In analog, you typically don't degrade with the "noise" but with the reduced "bandwidth" (e.g. filters) -- the details can be wiped out in "real time." What in digital you get by "increasing JPG compression" and waiting for the CPU to process everything, can be in analog smoothly achieved with only a condenser and a resistor.
Agreed but if you see the picture comparison between the earthrise photos (good/degraded) you see two things: there's a "scan pattern" where different vertical lines have different brightness/gains. Also highlights and dark areas are more contrasted than the good version.
They might have added some filtering to the signal, but from the photo, that's not the most important artifact that was added.
> there's a "scan pattern" where different vertical lines have different brightness/gains. Also highlights and dark areas are more contrasted than the good version.
You get all this “automatically” by using much simpler circuitry doing the equivalent job of your “fine tuned” versions.
Yes, but only in one direction. If you low-pass filter a raster scan signal, then the image is blurred horizontally, but retains its vertical resolution.
Vertical filtering can be implemented in analogue circuitry using line delays (this was done for standards conversion as an alternative to pointing a camera at a screen), but it's a lot harder than taking a photo of a folded-up print-out.

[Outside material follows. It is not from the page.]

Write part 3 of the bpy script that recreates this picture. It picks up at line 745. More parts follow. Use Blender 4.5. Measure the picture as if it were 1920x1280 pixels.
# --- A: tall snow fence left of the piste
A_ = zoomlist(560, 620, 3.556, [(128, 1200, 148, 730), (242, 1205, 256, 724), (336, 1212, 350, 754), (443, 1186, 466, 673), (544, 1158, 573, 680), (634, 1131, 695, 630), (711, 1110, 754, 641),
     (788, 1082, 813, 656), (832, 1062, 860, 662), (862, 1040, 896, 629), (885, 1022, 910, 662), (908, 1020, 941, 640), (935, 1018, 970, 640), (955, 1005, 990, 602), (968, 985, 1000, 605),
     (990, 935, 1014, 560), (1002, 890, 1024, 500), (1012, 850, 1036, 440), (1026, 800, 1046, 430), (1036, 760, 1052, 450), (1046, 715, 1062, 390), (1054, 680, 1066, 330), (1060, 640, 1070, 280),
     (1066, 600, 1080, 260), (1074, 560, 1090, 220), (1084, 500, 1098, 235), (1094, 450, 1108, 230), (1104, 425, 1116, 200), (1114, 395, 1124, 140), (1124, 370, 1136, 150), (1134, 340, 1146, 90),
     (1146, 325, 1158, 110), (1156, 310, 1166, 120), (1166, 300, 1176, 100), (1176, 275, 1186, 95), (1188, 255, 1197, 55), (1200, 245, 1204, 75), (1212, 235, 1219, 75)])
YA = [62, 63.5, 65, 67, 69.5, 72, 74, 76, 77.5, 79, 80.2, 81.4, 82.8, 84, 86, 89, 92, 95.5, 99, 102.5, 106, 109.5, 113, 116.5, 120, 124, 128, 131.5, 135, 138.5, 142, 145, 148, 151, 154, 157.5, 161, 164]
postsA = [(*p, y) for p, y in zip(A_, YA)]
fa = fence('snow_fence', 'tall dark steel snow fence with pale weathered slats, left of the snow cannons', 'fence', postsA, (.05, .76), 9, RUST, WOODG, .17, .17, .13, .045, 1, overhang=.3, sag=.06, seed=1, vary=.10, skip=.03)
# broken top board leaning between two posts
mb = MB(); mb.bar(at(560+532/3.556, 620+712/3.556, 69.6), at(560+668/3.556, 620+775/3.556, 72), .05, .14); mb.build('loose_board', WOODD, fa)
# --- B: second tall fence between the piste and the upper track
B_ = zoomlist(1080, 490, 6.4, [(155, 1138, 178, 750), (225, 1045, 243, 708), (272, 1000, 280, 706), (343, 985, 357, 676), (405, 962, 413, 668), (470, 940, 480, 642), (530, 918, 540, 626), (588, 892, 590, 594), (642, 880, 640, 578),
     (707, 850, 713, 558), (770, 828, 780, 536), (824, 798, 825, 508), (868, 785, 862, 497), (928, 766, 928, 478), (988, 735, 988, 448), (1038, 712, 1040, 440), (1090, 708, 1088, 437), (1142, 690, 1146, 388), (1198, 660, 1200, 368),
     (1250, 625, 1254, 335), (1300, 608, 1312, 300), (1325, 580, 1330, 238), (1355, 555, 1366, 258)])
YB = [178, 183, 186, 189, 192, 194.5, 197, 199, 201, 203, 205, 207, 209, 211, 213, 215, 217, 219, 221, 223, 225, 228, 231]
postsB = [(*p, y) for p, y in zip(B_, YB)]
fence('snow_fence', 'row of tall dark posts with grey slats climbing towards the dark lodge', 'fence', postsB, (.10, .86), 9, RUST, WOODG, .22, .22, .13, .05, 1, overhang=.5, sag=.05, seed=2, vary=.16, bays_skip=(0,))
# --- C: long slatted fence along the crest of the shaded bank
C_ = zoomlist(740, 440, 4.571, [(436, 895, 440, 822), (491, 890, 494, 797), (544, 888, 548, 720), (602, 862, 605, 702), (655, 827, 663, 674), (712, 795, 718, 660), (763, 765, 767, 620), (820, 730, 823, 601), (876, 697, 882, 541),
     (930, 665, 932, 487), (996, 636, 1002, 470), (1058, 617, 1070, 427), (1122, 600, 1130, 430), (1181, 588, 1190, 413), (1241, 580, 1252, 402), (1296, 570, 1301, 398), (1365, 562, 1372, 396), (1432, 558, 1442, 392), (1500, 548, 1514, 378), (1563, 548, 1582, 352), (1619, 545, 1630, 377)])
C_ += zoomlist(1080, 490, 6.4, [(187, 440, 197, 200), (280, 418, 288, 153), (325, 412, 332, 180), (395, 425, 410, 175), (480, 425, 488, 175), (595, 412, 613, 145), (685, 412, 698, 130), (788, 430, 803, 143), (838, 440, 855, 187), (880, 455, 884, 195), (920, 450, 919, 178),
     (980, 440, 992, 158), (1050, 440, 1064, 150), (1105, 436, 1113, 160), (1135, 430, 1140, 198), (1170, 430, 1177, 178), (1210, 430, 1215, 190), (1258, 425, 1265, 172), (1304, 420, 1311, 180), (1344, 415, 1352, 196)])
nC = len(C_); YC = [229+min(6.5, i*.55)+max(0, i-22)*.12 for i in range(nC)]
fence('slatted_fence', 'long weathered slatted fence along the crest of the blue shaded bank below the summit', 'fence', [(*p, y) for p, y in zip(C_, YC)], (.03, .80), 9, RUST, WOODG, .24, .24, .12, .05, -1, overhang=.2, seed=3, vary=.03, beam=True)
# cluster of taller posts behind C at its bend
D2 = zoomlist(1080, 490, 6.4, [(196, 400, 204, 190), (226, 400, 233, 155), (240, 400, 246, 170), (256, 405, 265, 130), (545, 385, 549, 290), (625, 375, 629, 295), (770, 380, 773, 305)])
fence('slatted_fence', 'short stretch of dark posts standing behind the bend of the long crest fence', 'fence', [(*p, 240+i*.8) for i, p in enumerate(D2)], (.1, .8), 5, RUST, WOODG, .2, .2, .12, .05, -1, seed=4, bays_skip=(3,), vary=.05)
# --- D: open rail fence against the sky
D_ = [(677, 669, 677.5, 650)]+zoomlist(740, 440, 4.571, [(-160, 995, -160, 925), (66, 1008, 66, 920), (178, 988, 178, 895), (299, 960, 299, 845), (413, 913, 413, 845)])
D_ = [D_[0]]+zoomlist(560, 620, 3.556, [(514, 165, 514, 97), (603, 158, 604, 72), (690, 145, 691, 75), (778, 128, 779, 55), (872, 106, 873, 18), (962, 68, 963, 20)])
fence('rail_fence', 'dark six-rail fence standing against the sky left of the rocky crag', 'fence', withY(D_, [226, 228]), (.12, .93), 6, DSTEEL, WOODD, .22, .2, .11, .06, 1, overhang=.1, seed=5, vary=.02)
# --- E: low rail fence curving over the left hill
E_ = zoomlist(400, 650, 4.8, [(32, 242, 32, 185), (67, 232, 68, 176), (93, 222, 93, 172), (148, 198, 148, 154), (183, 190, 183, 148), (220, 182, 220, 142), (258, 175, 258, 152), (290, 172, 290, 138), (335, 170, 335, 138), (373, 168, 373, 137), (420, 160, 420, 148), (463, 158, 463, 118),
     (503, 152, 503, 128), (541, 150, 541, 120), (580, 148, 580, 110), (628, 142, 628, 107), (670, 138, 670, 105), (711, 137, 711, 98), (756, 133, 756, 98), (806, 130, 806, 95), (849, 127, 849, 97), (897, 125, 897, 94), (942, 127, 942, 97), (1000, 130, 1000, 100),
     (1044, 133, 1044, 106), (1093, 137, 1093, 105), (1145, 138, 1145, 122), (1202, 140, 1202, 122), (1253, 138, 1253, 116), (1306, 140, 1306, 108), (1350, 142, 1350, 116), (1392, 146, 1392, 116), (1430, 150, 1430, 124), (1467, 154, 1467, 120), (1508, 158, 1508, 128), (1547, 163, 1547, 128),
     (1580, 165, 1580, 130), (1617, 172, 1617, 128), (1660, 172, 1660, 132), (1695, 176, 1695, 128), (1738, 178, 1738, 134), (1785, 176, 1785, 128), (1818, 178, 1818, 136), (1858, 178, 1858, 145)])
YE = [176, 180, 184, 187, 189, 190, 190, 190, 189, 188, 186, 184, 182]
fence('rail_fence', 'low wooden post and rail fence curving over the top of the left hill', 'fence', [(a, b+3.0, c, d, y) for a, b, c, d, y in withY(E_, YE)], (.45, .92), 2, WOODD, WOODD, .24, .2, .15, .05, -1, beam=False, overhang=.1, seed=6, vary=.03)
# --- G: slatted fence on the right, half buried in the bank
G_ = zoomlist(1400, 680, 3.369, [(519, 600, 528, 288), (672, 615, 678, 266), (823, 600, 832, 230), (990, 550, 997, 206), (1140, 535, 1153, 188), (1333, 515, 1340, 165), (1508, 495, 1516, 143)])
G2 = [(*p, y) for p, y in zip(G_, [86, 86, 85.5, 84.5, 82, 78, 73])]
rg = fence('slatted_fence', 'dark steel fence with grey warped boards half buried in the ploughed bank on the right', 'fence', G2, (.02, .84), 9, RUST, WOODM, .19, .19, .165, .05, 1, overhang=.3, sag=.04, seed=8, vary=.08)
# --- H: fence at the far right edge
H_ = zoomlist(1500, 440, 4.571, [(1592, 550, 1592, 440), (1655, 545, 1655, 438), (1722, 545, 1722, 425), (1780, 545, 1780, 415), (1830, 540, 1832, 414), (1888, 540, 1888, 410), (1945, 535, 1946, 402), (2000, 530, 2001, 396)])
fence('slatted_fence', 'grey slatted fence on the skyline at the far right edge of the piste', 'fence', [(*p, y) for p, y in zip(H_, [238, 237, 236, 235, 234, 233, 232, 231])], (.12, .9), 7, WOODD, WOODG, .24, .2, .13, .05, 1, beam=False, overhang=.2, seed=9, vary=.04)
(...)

What I’ve meant is that to get the “stripes” to be less aligned and more jagged (or with different quality properties) it’s enough using worse circuitry or worse tuning than what they probably used to align them correctly. As an example, that's what old vacuum tube TV sets produced easily when the circuits weren't correctly tuned. The last phase, including producing the “worse suited” contrasts was most probably done in the photo processing phase, I agree with that. I also agree that making the image more “blurry” is also easiest done by making a bad photo. But, it could also have been that the "better" images were in one pass simply run through the "facsimile" machines which were anyway used by the publishers an the news agencies at that time.